- Task details: Restate the whole of the material. Keep every word, and drop the pictures.

- Available data:
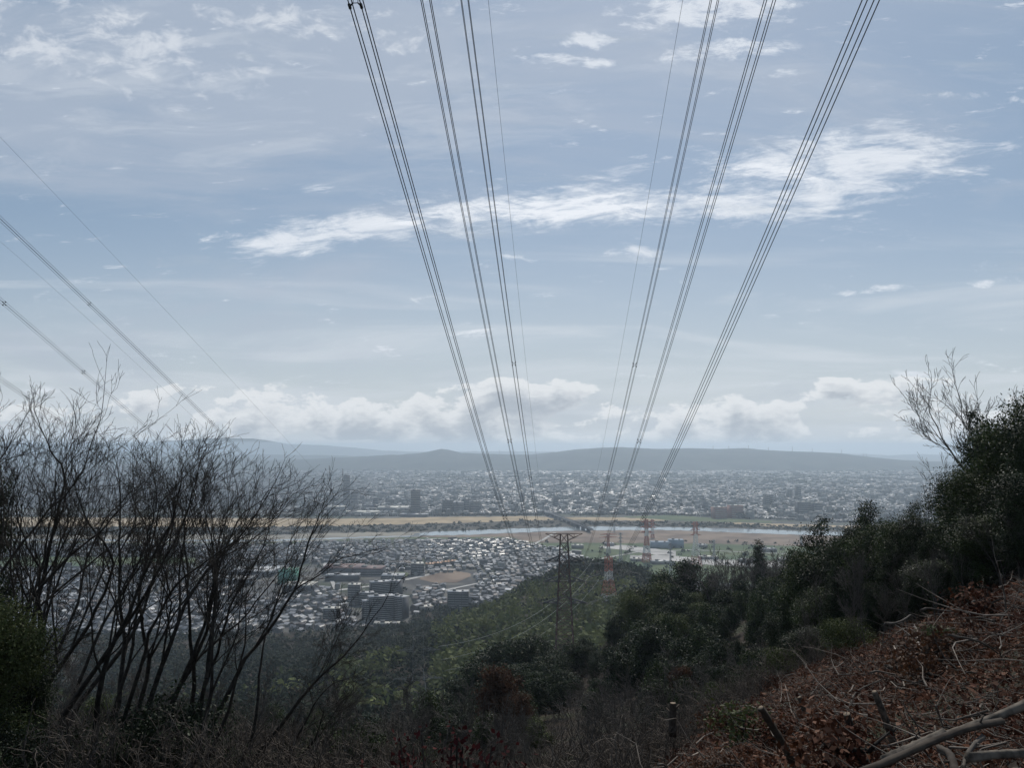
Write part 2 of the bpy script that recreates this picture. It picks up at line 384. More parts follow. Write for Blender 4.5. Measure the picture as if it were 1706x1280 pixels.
# ---------------------------------------------------------------- far hills
def hills(name,crest,Y,depth,m,rough=6):
    xs=[];ys=[]
    pxs=np.arange(crest[0][0],crest[-1][0]+.1,3.0); pys=np.interp(pxs,[c[0] for c in crest],[c[1] for c in crest])
    rows=[];n=14
    rs=np.random.default_rng(int(Y))
    jit=np.cumsum(rs.normal(size=len(pxs)))*.12; jit-=np.convolve(jit,np.ones(25)/25,'same')
    for k in range(n):
        t=k/(n-1); yy=Y-depth*.5+depth*t
        prof=math.sin(math.pi*t)**1.2
        v=np.array([ray(p,q)[1] for p,q in zip(pxs,pys+jit)]); u=np.array([ray(p,745)[0] for p in pxs])
        crestz=np.maximum(CAMZ+v*Y,4)
        zz=crestz*prof*(1+.10*snoise(u*Y*.9,np.full_like(u,yy),900)*(1-prof))-(3 if k in(0,n-1) else 0)
        rows.append(np.stack([u*yy,np.full_like(u,yy),zz],-1))
    V=np.concatenate(rows);na=len(pxs);i=np.arange(n-1)[:,None]*na;k=np.arange(na-1)[None]
    Q=np.stack([i+k,i+k+1,i+na+k+1,i+na+k],-1).reshape(-1,4)
    tag(mk(name,V,[Q],[m],smooth=True),kind='structure')
hills('hills',[(250,768),(420,768),(520,765),(600,761),(660,758),(700,755),(722,751),(735,748),(745,749),(768,755),(830,757),(880,758),(920,754),(960,749),(1000,746),(1035,745),(1090,748),(1150,747),(1200,748),(1240,747),(1290,751),(1350,753),(1400,756),(1440,761),(1500,767),(1620,772),(1900,774)],9600,3200,'hill_far')
hills('mountains',[(-700,744),(-300,740),(0,738),(150,740),(250,737),(340,731),(380,730),(420,731),(445,734),(480,740),(540,742),(590,746),(640,751),(700,753),(850,752),(1000,754),(1200,752),(1350,753),(1480,759),(1530,757),(1600,759),(1720,752),(2000,745),(2400,740)],19500,5000,'hill_far')
hills('distant_ridge',[(-700,760),(0,757),(250,752),(400,757),(560,759),(640,762),(760,764)],13000,2600,'hill_far')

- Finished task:
Write part 2 of the bpy script that recreates this picture. It picks up at line 384. More parts follow. Write for Blender 4.5. Measure the picture as if it were 1706x1280 pixels.
# ---------------------------------------------------------------- far hills
def hills(name,crest,Y,depth,m,rough=6):
    xs=[];ys=[]
    pxs=np.arange(crest[0][0],crest[-1][0]+.1,3.0); pys=np.interp(pxs,[c[0] for c in crest],[c[1] for c in crest])
    rows=[];n=14
    rs=np.random.default_rng(int(Y))
    jit=np.cumsum(rs.normal(size=len(pxs)))*.12; jit-=np.convolve(jit,np.ones(25)/25,'same')
    for k in range(n):
        t=k/(n-1); yy=Y-depth*.5+depth*t
        prof=math.sin(math.pi*t)**1.2
        v=np.array([ray(p,q)[1] for p,q in zip(pxs,pys+jit)]); u=np.array([ray(p,745)[0] for p in pxs])
        crestz=np.maximum(CAMZ+v*Y,4)
        zz=crestz*prof*(1+.10*snoise(u*Y*.9,np.full_like(u,yy),900)*(1-prof))-(3 if k in(0,n-1) else 0)
        rows.append(np.stack([u*yy,np.full_like(u,yy),zz],-1))
    V=np.concatenate(rows);na=len(pxs);i=np.arange(n-1)[:,None]*na;k=np.arange(na-1)[None]
    Q=np.stack([i+k,i+k+1,i+na+k+1,i+na+k],-1).reshape(-1,4)
    tag(mk(name,V,[Q],[m],smooth=True),kind='structure')
hills('hills',[(250,768),(420,768),(520,765),(600,761),(660,758),(700,755),(722,751),(735,748),(745,749),(768,755),(830,757),(880,758),(920,754),(960,749),(1000,746),(1035,745),(1090,748),(1150,747),(1200,748),(1240,747),(1290,751),(1350,753),(1400,756),(1440,761),(1500,767),(1620,772),(1900,774)],9600,3200,'hill_far')
hills('mountains',[(-700,744),(-300,740),(0,738),(150,740),(250,737),(340,731),(380,730),(420,731),(445,734),(480,740),(540,742),(590,746),(640,751),(700,753),(850,752),(1000,754),(1200,752),(1350,753),(1480,759),(1530,757),(1600,759),(1720,752),(2000,745),(2400,740)],19500,5000,'hill_far')
hills('distant_ridge',[(-700,760),(0,757),(250,752),(400,757),(560,759),(640,762),(760,764)],13000,2600,'hill_far')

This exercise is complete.